GE-Owned Networks' Media Bias, Conflicts-of-Interest Remain Focus Day After Stockholder Meeting

As readers here know from Noel Sheppard's report last night, at yesterday's annual GE shareholder meeting, CEO Jeffrey Immelt was challenged on the subject of media bias at GE-owned NBC, CNBC and MSNBC. The story is far from over. I encourage those interested in it to watch the O'Reilly Factor tonight for additional in-depth reporting, including the airing at least part of an audio recording of the Q&A session inside the stockholders' meeting made by Tom Borelli and shared with Fox News. (As of this writing, Fox has also made a tiny portion of the tape, the part featuring Fox reporter Jesse Watters asking about about Keith Olbermann's handling of the recent infamous Janeane Garofalo interview, and the shareholders booing when GE cut off Jesse Watters' mike, available on its website now here, and it has been linked to by Drudge.) Borelli is co-director (with Steve Milloy) of the Free Enterprise Project of the National Center for Public Policy Research, and, independently, a long-time shareholder activist with the Free Enterprise Action Fund pro-free enterprise mutual fund. Leading the questioning about media bias at the shareholder meeting (the unidentified woman whose microphone was cut off by GE in Noel Sheppard's Newsbusters report) was Deneen Borelli, Tom's wife and full-time fellow at the conservative African-American group Project 21. Here's how Tom described events on the Free Enterprise Project's Free Enterpriser blog:

The Hollywood Reporter described the events at yesterday's GE shareholder meeting in its story "Drama at GE Shareholder Meeting."

In addition, here is our first hand account from yesterday's meeting. Deneen is my wife.

Censorship and limited government was a theme at the General Electric (GE) shareholder meeting in Orlando, FL.

Deneen had the opportunity to ask the first question, directed at GE CEO Jeff Immelt. She inquired whether he tried to silence anti-Obama criticism on CNBC as it was reported in the media. The New York Post reported that GE executives were concerned that CNBC was perceived as too critical of President Obama. Immelt responded that he does not interfere with the opinions of his networks even though he doesn't necessarily agree with them.

Deneen's concern is Immelt will do anything to preserve a favorable relationship with Obama in order to sell GE's green technologies. At some point in Deneen's dialogue with Immelt, Deneen's microphone was shut off.

I told Immelt he was not only a threat to shareholders but also to liberty and limited government. I reminded Immelt that the company's stock was underperforming the stock market before the economic crisis.

I advised Immelt that we have an online petition that encourages GE never to trade with enemies, to stop pursuing cap-and-trade legislation that would raise energy prices, and that he uses his media empire to advance his agenda.

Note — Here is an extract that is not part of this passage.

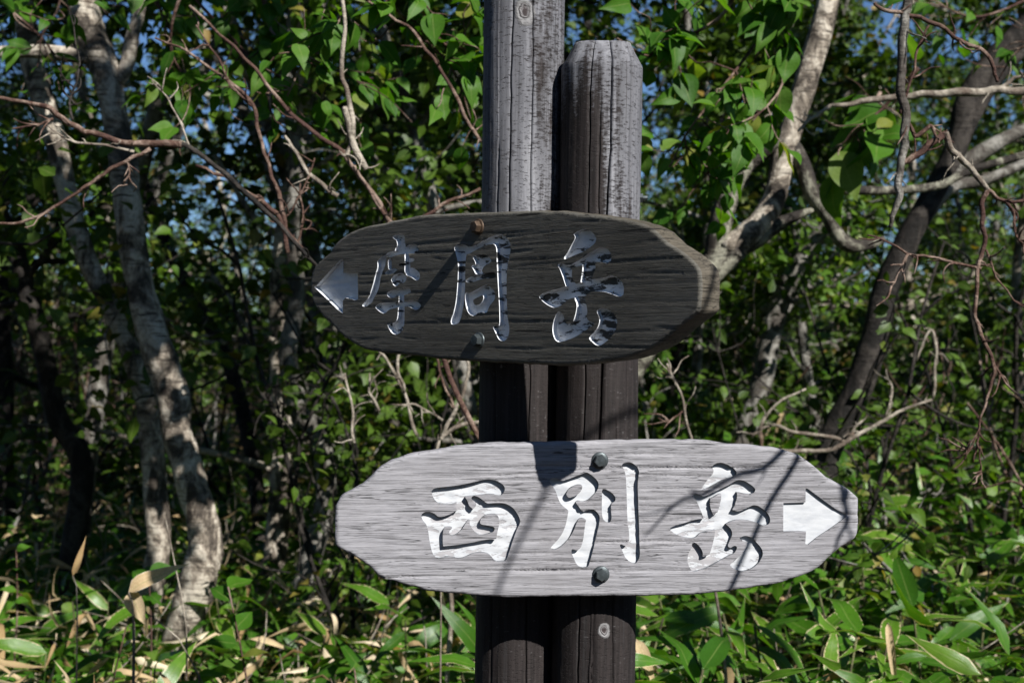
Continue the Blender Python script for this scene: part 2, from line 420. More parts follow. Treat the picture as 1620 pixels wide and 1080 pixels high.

I also told Immelt that "We surround you" and that it was time for a "GE Tea Party" to reign in this out of control corporation.

In cutting off Deneen's microphone when she asked about media bias at CNBC (GE restored the mike when Deneen kept talking anyway), and then cutting off the mike of Fox producer Jesse Waters, when Watters asked about Keith Olbermann's handling of the Janeane Garofalo interview, GE showed itself to be defensive. (It also showed itself to be ineffective, as the next person up at a microphone was Tom Borelli, who asked Immelt about GE's business with Iran; GE's lobbying for cap-and-trade, and GE's double-hit on senior citizen stockholders [by cutting dividends after saying it wouldn't while lobbying for cap-and-trade regulations that will dramatically raise consumer energy prices].) It's no wonder GE is defensive. As Tom's pointed questions, and Bill O'Reilly's comments tonight on the Glenn Beck TV show ("We're in an area right now that makes Watergate look like a Shirley Temple movie.") illustrate, the best that can be said about General Electric is that it is hip deep in conflict of interest. It's running TV networks that prop up liberalism, the global warming issue and Obama, while privately lobbying hard for cap-and-trade, from which it intends to profit heavily. (It is that last angle that I believe we can expect O'Reilly to illuminate tonight.) Meantime, in an apparent counterattack against Tom Borelli for his long-time free-market activism against GE's left-wing activism, media allegations are being made that Tom is employed by or is on the payroll of Fox News. This allegation is incorrect. Tom is not now nor has he ever been employed, paid or funded by Fox News. He is employed by the National Center for Public Policy Research to co-direct its Free Enterprise Project and, separately, he is co-director of the Free Enterprise Action Fund mutual fund. In these capacities Tom attends many shareholder meetings (such as one in March in which Disney CEO Robert Iger swore at him), including each of the last four GE shareholder meetings. False arguments that the Borellis are agents of Fox News are a diversion intended to take interest away from GE's use of media outlets it owns to promote left-wing activism and global warming policies from which it can handsomely profit. Full disclosure: I am employed by the National Center for Public Policy Research, which is involved in this story and which employs Tom Borelli and Deneen Borelli, mentioned above.